AIM OF THE EXERCISE ▸
Find the string "wide" in the listing and report every line that has it.

::: INPUT RECORDS

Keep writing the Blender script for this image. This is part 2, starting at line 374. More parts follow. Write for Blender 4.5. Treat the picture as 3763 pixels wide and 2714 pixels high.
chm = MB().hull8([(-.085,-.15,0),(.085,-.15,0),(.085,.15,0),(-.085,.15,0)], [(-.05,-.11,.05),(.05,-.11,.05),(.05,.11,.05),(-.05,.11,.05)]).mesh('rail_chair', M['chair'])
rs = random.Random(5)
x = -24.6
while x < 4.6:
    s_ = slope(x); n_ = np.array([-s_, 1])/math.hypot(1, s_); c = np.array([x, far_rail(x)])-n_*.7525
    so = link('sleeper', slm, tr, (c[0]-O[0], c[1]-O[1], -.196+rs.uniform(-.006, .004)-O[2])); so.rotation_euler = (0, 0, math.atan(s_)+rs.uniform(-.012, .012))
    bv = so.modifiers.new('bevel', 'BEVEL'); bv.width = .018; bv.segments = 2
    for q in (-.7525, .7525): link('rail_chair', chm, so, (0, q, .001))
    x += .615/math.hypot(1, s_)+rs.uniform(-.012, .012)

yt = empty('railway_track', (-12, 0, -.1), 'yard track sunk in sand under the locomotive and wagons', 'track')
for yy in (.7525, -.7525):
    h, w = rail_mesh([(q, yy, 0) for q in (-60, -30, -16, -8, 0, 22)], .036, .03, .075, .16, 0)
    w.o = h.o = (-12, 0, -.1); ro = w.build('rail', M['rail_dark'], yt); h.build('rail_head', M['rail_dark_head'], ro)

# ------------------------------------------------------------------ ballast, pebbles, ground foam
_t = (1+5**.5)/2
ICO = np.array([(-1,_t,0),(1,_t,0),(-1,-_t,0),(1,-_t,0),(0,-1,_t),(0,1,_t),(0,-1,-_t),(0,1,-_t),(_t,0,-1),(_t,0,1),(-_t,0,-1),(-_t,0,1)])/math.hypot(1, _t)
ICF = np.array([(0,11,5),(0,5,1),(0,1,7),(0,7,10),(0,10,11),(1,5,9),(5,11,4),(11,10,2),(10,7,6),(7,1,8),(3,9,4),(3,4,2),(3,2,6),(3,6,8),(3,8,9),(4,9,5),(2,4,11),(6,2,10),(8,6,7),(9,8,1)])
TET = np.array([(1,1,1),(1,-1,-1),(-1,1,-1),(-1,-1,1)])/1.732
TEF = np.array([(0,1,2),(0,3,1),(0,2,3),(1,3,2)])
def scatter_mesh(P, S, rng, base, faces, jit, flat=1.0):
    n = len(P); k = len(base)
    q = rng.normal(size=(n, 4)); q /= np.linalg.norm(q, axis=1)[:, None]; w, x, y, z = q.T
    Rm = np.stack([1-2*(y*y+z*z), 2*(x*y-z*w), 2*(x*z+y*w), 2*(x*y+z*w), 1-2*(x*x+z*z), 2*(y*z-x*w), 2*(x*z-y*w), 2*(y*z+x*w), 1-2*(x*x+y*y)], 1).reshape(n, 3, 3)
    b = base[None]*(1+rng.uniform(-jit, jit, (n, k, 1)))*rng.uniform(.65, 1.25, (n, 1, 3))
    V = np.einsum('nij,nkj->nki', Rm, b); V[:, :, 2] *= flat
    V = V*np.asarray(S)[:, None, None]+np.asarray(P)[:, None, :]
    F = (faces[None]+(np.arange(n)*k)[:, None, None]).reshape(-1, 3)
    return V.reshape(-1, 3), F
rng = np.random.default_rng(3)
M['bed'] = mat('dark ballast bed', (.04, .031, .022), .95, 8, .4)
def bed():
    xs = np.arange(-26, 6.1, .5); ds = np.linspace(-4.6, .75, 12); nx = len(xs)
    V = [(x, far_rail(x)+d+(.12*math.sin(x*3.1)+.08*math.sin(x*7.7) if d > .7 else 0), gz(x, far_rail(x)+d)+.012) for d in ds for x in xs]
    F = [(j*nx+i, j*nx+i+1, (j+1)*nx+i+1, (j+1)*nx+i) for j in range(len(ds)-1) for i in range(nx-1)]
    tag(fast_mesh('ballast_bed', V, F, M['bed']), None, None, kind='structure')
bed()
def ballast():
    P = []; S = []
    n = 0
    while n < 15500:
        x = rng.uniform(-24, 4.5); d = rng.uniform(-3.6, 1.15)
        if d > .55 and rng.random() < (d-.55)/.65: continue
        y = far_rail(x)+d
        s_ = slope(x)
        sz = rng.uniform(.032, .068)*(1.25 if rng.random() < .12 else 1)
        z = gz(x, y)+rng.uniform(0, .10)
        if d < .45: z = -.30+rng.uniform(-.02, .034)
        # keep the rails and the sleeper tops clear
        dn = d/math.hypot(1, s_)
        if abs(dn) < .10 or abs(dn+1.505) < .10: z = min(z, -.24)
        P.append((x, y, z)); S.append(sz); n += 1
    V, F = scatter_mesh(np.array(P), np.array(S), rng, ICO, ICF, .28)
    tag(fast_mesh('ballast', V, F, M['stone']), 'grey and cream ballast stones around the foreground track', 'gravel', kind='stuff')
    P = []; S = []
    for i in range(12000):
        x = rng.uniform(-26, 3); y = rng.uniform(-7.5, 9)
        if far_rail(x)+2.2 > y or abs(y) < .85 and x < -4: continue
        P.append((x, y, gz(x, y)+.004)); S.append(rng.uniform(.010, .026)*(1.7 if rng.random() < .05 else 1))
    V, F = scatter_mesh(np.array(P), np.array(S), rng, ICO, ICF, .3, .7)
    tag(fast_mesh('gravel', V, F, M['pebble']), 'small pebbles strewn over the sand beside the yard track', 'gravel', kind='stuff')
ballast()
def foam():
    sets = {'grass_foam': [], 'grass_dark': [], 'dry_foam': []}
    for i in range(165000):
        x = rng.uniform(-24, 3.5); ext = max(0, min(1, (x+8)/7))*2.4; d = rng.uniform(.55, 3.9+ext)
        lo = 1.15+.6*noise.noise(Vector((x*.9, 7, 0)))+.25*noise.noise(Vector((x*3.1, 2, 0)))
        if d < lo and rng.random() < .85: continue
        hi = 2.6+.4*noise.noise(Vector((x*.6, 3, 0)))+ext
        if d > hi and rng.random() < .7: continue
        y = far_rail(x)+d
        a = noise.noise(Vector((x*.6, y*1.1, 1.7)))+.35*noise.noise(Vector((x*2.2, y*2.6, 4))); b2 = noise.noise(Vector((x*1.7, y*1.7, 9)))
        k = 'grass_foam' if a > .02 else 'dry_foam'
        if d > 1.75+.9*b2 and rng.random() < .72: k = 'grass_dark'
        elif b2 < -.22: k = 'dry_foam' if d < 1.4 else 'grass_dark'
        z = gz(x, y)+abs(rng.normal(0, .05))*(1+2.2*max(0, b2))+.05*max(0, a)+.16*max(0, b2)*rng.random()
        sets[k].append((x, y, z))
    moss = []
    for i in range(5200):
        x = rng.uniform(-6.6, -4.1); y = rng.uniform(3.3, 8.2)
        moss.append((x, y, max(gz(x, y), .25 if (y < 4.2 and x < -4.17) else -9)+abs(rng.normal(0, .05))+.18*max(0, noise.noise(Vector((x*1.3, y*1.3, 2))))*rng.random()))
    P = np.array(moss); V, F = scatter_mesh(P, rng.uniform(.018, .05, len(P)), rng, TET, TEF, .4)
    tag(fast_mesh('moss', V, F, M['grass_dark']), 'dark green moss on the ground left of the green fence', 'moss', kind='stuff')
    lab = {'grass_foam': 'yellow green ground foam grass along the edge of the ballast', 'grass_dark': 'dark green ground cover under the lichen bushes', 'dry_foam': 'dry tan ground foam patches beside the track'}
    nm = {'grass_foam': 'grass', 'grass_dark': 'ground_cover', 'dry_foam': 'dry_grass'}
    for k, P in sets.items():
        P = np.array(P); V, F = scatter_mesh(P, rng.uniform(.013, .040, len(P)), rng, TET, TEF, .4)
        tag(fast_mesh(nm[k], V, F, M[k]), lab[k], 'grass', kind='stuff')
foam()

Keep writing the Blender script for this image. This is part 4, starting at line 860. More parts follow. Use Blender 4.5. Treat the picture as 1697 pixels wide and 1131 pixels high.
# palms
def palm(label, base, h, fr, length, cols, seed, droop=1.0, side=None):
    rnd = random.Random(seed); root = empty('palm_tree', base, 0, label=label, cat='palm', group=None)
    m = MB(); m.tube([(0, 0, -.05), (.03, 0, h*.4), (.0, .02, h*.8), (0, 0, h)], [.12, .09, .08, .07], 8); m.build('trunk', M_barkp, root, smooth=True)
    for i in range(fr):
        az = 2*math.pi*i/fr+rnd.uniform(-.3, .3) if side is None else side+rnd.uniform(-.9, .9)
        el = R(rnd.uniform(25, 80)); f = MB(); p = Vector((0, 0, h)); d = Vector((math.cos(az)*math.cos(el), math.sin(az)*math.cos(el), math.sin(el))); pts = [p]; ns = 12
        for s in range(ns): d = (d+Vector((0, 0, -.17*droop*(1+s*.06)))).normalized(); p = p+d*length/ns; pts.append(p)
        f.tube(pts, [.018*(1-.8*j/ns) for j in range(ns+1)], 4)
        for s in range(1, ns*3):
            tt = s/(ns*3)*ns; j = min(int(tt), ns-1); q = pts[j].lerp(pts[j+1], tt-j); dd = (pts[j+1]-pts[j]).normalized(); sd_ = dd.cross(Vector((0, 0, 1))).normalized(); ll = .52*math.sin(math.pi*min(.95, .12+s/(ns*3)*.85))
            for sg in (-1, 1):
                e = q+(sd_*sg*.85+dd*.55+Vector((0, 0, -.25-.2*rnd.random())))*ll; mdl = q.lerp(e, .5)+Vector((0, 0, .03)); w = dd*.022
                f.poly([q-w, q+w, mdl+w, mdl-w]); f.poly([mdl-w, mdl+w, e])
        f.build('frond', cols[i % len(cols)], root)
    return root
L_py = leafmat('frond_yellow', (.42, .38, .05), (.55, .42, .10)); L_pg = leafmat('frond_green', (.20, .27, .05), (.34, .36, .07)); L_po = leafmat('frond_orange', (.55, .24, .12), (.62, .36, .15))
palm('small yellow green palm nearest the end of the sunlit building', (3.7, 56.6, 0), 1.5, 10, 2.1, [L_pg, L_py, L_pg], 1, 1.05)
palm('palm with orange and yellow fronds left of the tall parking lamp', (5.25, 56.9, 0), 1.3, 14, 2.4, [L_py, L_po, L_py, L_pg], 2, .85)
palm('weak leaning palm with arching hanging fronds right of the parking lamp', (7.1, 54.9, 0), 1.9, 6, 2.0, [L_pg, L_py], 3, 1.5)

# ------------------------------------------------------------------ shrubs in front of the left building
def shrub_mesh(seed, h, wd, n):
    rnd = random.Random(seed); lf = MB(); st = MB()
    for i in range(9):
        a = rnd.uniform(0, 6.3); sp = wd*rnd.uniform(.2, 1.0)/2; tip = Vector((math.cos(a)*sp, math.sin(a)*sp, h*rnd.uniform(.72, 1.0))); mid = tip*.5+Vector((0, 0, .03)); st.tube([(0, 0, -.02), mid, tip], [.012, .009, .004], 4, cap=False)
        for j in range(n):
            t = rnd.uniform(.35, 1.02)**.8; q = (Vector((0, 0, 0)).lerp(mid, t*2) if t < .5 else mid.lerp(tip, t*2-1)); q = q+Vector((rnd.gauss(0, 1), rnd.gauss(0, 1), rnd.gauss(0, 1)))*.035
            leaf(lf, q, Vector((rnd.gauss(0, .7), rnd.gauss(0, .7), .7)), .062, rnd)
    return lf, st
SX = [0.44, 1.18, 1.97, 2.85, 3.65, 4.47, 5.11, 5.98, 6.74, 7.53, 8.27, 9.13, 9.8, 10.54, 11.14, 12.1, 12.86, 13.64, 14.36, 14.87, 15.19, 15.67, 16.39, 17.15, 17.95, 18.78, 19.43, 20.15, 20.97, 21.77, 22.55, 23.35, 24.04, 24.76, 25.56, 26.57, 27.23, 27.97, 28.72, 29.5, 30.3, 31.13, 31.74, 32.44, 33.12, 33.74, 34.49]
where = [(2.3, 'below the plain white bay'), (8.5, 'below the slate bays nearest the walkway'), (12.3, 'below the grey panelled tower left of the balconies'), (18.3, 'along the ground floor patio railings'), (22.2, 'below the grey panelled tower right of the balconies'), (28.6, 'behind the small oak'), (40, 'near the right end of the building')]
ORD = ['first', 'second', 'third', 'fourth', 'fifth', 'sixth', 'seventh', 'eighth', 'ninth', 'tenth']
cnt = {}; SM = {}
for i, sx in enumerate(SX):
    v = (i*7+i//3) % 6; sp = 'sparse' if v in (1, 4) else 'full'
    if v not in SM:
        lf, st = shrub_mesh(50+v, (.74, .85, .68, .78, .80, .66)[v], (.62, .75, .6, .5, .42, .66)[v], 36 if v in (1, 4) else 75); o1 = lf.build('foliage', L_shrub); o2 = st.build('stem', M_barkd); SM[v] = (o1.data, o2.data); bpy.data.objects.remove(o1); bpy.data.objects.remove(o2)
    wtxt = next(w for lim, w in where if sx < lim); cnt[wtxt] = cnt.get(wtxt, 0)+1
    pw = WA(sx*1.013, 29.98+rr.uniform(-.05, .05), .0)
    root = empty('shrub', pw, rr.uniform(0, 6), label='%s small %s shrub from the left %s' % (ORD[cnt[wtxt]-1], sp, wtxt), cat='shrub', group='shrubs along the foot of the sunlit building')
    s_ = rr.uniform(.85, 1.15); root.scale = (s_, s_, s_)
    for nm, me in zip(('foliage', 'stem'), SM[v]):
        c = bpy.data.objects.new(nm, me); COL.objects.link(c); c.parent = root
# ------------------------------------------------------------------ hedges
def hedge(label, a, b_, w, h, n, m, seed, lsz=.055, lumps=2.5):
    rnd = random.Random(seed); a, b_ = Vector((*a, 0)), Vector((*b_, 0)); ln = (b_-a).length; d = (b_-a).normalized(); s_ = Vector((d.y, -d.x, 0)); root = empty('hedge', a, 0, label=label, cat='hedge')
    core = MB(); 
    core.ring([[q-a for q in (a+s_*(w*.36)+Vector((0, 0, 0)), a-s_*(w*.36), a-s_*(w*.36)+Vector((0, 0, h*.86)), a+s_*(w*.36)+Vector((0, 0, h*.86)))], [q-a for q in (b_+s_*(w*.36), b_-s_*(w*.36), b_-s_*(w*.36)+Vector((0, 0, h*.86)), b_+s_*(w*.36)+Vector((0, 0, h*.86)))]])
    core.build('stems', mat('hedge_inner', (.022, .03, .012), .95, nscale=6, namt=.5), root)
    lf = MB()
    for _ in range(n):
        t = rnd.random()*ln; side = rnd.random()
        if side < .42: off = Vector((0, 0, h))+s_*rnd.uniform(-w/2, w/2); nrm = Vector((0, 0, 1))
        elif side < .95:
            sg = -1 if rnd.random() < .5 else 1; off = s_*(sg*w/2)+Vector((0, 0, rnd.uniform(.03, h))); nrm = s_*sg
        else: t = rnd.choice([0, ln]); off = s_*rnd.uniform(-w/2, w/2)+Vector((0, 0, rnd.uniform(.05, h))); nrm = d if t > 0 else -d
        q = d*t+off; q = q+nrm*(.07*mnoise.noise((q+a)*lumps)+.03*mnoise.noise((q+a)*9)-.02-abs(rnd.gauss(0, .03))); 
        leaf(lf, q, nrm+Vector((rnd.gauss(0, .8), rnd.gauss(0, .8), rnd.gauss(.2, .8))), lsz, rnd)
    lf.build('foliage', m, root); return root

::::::

TASK SOLUTION ▸
Keep writing the Blender script for this image. This is part 2, starting at line 374. More parts follow. Write for Blender 4.5. Treat the picture as 3763 pixels wide and 2714 pixels high.
Keep writing the Blender script for this image. This is part 4, starting at line 860. More parts follow. Use Blender 4.5. Treat the picture as 1697 pixels wide and 1131 pixels high.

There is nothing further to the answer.